The Schouten tensor is given by $$ P_{i j}=\frac{1}{n-2}\left(R_{i j}-\frac{1}{2(n-2)} R g_{i j}\right).$$
I want to compute the divergence of the Bach tensor in dimension $4$. From this post, we know that the Bach tensor is divergence-free in dimension $4.$ I want to show it explicitly.

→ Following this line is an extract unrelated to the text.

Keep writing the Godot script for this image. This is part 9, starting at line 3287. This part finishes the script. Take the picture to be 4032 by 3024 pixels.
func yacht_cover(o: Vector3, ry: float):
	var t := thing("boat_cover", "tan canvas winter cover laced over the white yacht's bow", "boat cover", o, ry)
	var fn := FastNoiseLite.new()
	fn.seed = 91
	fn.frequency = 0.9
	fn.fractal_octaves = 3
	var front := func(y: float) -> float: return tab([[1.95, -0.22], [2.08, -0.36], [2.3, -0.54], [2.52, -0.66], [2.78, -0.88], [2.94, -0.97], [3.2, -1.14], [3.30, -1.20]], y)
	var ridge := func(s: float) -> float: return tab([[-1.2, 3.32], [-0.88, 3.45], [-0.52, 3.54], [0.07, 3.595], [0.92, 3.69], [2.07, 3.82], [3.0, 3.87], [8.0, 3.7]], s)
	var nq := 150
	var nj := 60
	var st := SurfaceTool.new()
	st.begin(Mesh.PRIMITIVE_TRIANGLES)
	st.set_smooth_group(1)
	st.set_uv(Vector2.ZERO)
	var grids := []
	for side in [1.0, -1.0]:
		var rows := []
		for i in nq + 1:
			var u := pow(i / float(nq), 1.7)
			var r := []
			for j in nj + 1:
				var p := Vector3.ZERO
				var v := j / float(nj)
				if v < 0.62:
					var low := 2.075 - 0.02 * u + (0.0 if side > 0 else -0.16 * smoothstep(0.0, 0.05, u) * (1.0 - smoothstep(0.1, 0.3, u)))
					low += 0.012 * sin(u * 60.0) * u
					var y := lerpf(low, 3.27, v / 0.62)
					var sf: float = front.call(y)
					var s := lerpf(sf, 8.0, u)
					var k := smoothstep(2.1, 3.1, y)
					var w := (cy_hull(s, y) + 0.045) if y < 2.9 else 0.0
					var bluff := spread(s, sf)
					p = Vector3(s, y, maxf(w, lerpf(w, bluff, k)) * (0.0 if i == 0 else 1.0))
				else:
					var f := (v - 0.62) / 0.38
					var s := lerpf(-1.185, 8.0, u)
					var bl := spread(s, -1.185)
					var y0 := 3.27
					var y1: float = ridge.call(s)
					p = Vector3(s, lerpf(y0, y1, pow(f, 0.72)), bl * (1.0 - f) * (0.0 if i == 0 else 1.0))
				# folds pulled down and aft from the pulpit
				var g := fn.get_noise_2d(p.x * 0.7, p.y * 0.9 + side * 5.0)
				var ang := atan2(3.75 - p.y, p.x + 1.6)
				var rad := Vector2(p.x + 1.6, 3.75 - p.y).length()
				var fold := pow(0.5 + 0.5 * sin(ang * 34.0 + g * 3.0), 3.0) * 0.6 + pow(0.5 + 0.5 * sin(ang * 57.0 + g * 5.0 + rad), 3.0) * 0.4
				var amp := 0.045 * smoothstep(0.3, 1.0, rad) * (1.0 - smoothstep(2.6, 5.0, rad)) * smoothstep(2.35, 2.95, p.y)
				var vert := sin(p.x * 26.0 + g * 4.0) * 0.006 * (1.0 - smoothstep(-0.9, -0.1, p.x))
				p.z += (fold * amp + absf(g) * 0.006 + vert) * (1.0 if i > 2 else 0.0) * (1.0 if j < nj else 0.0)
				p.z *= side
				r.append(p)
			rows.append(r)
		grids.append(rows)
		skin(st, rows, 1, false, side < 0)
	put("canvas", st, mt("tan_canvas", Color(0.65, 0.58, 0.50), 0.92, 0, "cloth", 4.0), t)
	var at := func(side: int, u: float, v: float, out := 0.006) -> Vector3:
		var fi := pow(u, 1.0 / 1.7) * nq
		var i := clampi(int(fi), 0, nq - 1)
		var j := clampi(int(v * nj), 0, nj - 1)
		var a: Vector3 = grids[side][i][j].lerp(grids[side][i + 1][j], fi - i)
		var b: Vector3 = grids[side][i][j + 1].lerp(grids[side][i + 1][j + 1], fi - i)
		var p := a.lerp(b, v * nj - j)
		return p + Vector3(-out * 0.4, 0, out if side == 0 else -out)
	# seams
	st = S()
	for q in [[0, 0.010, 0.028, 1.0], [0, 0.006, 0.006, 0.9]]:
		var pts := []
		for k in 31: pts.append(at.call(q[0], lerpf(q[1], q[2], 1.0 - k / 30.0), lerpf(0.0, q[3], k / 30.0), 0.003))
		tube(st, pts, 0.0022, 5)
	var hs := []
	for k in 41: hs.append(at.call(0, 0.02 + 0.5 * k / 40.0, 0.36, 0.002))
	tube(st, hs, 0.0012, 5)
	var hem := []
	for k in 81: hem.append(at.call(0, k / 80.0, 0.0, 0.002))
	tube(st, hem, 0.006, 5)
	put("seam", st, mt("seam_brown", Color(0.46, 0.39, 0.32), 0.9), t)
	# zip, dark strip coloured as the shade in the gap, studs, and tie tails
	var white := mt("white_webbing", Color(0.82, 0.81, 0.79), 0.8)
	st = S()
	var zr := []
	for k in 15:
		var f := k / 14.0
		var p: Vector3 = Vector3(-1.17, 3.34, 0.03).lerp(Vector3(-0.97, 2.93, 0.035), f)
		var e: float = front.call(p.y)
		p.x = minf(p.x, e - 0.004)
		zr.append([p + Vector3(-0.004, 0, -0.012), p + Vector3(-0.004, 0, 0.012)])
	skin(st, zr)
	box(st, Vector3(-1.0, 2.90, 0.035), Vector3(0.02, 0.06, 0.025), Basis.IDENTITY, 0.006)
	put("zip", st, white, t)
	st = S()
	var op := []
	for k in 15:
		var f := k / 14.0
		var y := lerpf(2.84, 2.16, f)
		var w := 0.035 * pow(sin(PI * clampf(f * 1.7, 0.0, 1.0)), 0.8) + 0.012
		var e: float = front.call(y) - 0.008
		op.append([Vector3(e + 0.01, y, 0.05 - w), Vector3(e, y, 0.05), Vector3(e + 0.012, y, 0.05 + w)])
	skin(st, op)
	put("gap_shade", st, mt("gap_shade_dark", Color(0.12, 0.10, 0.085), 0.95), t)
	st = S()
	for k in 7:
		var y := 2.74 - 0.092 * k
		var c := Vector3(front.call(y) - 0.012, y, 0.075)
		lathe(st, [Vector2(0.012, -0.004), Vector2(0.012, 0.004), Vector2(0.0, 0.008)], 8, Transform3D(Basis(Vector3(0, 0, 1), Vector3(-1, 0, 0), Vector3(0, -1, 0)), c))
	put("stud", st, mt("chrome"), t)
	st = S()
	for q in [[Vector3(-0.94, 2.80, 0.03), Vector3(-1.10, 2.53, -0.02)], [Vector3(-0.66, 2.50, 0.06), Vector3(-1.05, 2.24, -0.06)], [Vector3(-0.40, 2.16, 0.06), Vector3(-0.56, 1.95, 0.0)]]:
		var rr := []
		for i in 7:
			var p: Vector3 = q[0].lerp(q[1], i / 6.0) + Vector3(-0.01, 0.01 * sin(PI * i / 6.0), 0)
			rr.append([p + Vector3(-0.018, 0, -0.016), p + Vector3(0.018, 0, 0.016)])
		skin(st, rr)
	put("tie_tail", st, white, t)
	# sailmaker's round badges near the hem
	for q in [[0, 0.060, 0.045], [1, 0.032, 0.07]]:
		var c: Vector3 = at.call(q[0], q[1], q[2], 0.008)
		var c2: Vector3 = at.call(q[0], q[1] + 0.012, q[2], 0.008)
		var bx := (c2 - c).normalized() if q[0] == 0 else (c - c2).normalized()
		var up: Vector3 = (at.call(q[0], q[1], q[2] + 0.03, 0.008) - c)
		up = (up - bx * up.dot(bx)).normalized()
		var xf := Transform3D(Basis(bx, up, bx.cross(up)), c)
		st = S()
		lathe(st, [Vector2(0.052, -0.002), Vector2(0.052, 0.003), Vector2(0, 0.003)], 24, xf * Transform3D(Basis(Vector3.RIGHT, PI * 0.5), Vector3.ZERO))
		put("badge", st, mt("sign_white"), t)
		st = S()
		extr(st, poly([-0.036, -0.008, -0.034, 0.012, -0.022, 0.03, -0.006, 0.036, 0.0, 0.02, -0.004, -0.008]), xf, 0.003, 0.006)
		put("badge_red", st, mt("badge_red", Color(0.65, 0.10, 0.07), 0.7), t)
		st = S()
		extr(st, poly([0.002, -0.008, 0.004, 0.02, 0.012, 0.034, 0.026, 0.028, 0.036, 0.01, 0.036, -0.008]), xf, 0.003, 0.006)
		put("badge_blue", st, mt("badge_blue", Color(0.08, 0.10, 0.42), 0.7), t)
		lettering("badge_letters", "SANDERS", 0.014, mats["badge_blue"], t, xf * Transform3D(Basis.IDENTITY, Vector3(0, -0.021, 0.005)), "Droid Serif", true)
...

The divergence of the back tensor
$$ \begin{aligned} \nabla^{j} B_{i j} &=\nabla^{j} ( \nabla^{k} \nabla_{k} P_{i j}-\nabla^{j} \nabla^{k} \nabla_{j} P_{i k})+\nabla^{j}\left(P^{k l} W_{i k j l}\right) \\ &= (\nabla^{j} \nabla^{k} \nabla_{k} P_{i j}-\nabla^{k} \nabla^{j} \nabla_{k} P_{i j})+\nabla^{j}\left(P^{k l} W_{i k j l}\right) \end{aligned} .$$ The second term requires the divergence of the Weyl tensor, and I have a nice formula for the divergence of the Weyl tensor. I'm struggling to compute the following portion:
$$ \begin{aligned} (\nabla^{j} \nabla^{k} \nabla_{k} P_{i j}-\nabla^{k} \nabla^{j} \nabla_{k} P_{i j}) \end{aligned} .$$
On page 126 of Jiaqi Chen's Doctoral thesis, he says the Ricci identity gives us
$$ \begin{aligned} (\nabla^{j} \nabla^{k} \nabla_{k} P_{i j}-\nabla^{k} \nabla^{j} \nabla_{k} P_{i j}) \end{aligned} $$ equals to $$(\nabla^{j} P^{k l}) R_{i k j l}.$$ I could not derive this equality by the Ricci Identity. Could you help me establish the equality that Jiaqi Chen claimed? Thanks so much. Note that here our connection $\nabla$ is torsion-free and metric compatible.
Update: Finally, I did the calculation and it was nasty. I'm still wondering how Dr. Chen did this in just two lines. I'm still looking for a better/short calculation.